O crescimento certamente pode ser estimulado ao se investir em educação, conhecimento e tecnologias não poluentes. Mas nada disso o elevará a taxas de 45 ou 5% ao ano. A experiência histórica indica que somente os paises em processo de recuperação dos níveis econômicos em relação a outros paises, como a Europa durante os Trinta Gloriosos, ou a china e os paises emergentes de hoje, podem crescem em tal ritmo. Para os que se situam na fronteira tecnológica mundial, e em ultima instancia para o planeta como um todo, tudo leva a crer que a taxa de crescimento não pode ultrapassar 1-1,5% ao ano no longo prazo, quaisquer que sejam as políticas a serem seguidas.

 

(...) não há outra escolha para retomar o controle do capitalismo a não ser apostar as fichas na democracia, sobretudo no cenário europeu.

 

O Estado-nação permanece sendo a escala pertinente para modernizar profundamente várias políticas sociais e fiscais, e também, em certa medida, para desenvolver novas formas de governança e propriedade partilhada, um intermediário entre propriedade pública e privada, o que é um dos grandes desafios do futuro.

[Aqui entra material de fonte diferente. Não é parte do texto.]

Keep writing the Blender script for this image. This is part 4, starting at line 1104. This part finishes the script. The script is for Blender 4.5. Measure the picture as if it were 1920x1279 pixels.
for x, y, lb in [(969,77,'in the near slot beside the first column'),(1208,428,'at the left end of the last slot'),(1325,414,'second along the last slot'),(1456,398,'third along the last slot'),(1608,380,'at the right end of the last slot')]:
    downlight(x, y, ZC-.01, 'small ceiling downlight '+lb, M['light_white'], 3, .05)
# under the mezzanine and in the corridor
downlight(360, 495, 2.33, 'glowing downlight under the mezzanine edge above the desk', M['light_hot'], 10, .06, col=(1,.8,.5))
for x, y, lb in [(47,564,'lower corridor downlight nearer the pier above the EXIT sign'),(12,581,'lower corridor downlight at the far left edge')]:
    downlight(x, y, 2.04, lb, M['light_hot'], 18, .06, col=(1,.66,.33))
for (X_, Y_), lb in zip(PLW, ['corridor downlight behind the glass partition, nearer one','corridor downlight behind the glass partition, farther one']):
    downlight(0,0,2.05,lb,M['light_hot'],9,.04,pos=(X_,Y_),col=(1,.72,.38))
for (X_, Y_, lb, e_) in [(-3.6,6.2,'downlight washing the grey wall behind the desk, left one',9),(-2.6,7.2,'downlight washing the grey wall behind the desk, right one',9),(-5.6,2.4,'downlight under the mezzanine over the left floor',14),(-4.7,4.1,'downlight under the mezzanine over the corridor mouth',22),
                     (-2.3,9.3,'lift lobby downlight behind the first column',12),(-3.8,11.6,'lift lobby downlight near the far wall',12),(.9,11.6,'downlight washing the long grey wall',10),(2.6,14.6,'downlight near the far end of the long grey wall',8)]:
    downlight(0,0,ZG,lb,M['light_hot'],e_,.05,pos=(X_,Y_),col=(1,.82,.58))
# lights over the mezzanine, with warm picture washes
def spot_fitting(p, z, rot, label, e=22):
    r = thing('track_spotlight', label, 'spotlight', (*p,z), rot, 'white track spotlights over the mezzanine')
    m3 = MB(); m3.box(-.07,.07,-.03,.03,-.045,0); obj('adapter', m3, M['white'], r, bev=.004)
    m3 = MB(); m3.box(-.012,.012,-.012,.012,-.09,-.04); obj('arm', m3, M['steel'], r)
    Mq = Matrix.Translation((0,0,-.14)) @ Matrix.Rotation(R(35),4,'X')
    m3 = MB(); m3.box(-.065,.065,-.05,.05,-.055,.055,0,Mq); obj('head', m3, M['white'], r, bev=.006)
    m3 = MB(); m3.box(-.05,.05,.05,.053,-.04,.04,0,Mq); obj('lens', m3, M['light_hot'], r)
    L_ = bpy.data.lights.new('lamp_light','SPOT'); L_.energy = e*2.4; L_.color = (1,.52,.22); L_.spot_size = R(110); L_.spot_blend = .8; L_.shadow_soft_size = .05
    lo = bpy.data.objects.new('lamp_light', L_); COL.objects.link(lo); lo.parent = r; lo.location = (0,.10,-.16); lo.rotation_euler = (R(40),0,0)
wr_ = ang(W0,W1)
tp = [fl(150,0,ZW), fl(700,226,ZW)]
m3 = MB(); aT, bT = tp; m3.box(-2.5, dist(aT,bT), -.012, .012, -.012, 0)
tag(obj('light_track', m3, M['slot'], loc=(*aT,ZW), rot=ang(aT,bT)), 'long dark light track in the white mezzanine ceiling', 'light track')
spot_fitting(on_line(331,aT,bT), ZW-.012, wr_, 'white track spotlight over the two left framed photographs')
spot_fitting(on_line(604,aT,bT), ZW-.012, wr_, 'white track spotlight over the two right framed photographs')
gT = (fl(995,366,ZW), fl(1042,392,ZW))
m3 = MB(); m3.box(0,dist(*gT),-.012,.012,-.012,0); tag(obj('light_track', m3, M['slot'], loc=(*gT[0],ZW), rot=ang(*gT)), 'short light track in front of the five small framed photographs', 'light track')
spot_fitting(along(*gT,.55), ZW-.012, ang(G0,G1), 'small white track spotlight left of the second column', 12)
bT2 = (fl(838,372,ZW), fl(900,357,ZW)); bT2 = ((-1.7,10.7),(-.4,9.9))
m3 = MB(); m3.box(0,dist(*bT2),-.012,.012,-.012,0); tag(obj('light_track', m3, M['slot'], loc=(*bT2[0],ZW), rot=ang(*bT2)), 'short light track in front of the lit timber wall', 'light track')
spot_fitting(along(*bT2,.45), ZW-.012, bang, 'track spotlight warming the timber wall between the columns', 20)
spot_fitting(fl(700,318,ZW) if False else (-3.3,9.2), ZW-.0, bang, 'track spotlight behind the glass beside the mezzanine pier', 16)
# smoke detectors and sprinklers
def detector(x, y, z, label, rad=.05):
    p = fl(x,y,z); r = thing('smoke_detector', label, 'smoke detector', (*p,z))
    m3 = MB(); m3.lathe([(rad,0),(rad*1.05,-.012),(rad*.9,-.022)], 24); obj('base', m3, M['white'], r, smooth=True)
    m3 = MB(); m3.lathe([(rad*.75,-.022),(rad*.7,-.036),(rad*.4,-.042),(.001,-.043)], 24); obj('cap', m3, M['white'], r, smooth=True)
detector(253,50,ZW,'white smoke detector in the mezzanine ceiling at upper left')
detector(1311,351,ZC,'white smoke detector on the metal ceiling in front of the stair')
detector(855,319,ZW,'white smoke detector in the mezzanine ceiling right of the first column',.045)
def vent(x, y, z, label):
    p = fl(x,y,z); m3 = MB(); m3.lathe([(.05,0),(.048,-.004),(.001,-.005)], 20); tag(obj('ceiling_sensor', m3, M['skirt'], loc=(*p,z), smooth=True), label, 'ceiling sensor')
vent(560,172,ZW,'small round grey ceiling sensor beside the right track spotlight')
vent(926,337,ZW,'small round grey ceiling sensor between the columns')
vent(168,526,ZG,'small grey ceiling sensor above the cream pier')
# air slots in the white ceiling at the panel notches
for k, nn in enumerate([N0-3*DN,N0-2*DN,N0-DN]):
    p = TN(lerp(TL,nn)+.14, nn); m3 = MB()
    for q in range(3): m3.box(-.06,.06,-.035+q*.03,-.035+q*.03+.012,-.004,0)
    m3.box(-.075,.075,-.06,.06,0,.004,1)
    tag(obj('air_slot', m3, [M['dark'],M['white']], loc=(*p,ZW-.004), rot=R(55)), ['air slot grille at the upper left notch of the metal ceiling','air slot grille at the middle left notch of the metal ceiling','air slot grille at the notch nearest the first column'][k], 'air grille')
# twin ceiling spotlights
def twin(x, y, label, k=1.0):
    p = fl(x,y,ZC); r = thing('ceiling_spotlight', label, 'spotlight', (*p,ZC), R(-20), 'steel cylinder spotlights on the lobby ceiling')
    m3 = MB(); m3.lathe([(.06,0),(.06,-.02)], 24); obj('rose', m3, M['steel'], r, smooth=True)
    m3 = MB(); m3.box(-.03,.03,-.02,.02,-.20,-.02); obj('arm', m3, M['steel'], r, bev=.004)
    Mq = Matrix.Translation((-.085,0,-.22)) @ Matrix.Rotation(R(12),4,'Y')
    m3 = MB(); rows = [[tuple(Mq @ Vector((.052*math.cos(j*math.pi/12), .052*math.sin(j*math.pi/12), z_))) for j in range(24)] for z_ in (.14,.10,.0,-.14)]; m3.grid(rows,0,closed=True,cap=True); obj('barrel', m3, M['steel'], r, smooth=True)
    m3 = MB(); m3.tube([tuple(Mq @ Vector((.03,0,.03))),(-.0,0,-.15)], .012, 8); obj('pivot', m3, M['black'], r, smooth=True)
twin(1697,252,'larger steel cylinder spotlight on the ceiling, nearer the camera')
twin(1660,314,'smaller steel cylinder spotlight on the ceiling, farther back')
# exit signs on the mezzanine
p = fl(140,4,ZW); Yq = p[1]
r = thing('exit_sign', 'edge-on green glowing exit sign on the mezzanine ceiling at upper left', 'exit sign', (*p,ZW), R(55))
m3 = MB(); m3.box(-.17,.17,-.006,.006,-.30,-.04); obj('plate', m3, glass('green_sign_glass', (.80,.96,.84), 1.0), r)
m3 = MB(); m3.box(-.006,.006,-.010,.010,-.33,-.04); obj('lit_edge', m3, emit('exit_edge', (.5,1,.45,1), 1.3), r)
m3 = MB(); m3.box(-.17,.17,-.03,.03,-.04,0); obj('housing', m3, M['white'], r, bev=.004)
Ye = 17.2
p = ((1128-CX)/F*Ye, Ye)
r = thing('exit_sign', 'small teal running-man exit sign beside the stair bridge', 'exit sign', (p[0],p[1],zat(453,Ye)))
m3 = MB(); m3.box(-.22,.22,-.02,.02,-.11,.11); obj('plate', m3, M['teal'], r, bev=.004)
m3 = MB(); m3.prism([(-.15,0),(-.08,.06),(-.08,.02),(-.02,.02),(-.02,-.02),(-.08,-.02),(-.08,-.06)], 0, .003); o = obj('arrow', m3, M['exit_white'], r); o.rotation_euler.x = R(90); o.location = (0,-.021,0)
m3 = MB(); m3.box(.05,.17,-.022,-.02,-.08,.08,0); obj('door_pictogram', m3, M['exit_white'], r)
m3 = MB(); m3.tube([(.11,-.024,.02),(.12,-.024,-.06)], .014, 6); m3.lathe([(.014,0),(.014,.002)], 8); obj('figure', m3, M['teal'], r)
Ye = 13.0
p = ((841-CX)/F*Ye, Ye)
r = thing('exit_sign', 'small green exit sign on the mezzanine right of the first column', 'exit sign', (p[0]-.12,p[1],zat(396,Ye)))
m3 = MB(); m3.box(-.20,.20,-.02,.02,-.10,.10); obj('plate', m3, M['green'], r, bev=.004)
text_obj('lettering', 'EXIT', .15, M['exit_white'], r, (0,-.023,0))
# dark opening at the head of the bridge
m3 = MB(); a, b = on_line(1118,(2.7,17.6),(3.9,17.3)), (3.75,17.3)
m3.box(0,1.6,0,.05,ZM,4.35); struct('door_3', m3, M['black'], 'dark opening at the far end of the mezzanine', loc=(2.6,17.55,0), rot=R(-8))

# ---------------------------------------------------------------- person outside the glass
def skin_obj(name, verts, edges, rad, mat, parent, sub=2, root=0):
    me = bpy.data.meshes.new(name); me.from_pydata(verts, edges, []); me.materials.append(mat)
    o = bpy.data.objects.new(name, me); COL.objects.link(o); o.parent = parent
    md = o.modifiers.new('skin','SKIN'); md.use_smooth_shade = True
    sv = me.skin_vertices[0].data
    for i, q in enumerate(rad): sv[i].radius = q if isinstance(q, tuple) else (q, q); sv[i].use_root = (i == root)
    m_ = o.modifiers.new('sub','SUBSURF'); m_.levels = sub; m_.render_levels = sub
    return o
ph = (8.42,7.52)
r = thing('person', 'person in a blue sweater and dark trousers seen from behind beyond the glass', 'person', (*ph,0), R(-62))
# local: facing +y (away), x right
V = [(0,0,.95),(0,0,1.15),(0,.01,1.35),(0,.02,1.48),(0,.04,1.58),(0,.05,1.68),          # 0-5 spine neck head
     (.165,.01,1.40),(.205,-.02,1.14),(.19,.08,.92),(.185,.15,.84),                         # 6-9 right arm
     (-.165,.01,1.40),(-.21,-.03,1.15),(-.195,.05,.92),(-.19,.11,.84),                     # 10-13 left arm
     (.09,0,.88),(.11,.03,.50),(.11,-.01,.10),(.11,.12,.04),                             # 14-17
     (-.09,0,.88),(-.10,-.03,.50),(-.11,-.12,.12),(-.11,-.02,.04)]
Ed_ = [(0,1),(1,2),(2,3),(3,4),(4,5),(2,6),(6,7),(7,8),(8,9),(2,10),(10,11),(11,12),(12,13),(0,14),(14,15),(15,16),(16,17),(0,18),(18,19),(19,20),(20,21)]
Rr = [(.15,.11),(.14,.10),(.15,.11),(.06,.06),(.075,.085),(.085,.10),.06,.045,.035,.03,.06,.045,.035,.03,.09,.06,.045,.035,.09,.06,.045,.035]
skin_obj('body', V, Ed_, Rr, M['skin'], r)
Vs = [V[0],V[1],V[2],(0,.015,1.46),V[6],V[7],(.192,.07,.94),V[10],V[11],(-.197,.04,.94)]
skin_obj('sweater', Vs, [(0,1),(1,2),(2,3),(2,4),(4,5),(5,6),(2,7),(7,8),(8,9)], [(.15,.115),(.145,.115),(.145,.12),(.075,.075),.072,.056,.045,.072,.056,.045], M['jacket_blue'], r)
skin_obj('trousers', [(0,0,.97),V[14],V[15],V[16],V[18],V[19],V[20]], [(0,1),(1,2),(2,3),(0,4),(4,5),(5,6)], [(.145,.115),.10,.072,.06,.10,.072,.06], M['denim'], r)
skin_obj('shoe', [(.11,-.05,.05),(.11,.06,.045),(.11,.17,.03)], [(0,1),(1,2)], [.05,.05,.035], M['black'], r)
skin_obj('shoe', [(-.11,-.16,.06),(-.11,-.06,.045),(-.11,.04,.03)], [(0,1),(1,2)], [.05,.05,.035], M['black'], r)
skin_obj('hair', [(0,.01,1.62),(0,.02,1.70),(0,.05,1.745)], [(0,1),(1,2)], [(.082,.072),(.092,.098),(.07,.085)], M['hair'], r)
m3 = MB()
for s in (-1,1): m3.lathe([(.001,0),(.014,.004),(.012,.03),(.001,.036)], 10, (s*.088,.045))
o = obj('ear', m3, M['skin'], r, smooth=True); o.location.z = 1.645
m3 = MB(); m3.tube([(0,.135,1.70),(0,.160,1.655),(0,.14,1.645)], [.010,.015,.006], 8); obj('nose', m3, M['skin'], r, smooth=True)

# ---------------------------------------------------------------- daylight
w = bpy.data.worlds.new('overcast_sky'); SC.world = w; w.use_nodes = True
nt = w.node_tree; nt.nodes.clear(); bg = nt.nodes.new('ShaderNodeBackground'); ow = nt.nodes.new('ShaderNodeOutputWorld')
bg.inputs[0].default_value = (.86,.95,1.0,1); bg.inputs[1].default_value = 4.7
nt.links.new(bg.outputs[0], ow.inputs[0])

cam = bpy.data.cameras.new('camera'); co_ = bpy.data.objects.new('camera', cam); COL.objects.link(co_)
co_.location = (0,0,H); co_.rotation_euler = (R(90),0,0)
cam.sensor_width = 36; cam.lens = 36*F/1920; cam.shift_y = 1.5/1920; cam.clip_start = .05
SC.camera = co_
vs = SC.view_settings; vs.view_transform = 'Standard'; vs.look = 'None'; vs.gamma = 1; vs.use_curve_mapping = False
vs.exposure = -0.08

No entanto, somente a integração política regional permitirá almejar uma regulação eficaz do capitalismo patrimonial globalizado do século que se inicia.

 

(...) é na experiência histórica onde reside nossa principal fonte de conhecimento.

 

Me parece que os pesquisadores em ciência sociais de todas as disciplinas, os jornalistas e comentaristas, os militantes sindicai e os políticos de todas as tendências e, sobretudo, todos os cidadãos deveriam se interessar com seriedade pelo dinheiro, por sua medida, pelos fatos e pelas evoluções que o rodeiam. Aqueles que possuem muito nunca se esquecem de defender seus interesses. Recusar-se a fazer contas raramente traz benefícios aos mais pobres.